Plus, a laptop screen extension is likely to have far fewer fold-cycles per month than a phone screen whose only purpose in life is to make a big screen fit into a small pocket and still be accessible at a moment's notice.
Both of those I would expect to improve such a screen's life in service. Whether it's enough to make it acceptable - is a different question. But I know I have no practical experience - though I have heard reports from several launches in the last several years that screen life-in-service was, and maybe still is, a serious problem for the tech.
If I were implementing it in that context, I'd have the extra screen space permanently attached (could you get the data rate over a detachable USB-C?) in a tubular mount on the long axis (? maybe one side or other? Needs a focus group ; as a left-hander, I'd very likely pick fault with a RH-mounted screen-extension) so you unrolled the screen from inside it's protection tube, in the process clicking side supports into place to keep it reasonably flat in use.
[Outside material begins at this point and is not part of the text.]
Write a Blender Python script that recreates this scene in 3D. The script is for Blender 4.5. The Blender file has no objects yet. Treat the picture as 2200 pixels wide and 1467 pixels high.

Then I'd roll it up by pushing it back into the tube (springs to tension it internally?) when no longer needed. That would limit my current laptop to about a 20mm rolled diameter - but I've never seen the point about screaming for thinness in a working tool. Lightness I can see the point of ; thinness, I don't really give a shit about. I still need to carry a rucksack or briefcase.
I could see that working, with larger curve radius than around a pocket phone. Whether the market would find it sexy enough - "meh".
But I don't honestly know what the state of play on reliability for this month's foldable phone designs, because I've never considered risking my money on such fragile-seeming tech. Maybe it's getting better, but it's a hard set of requirements.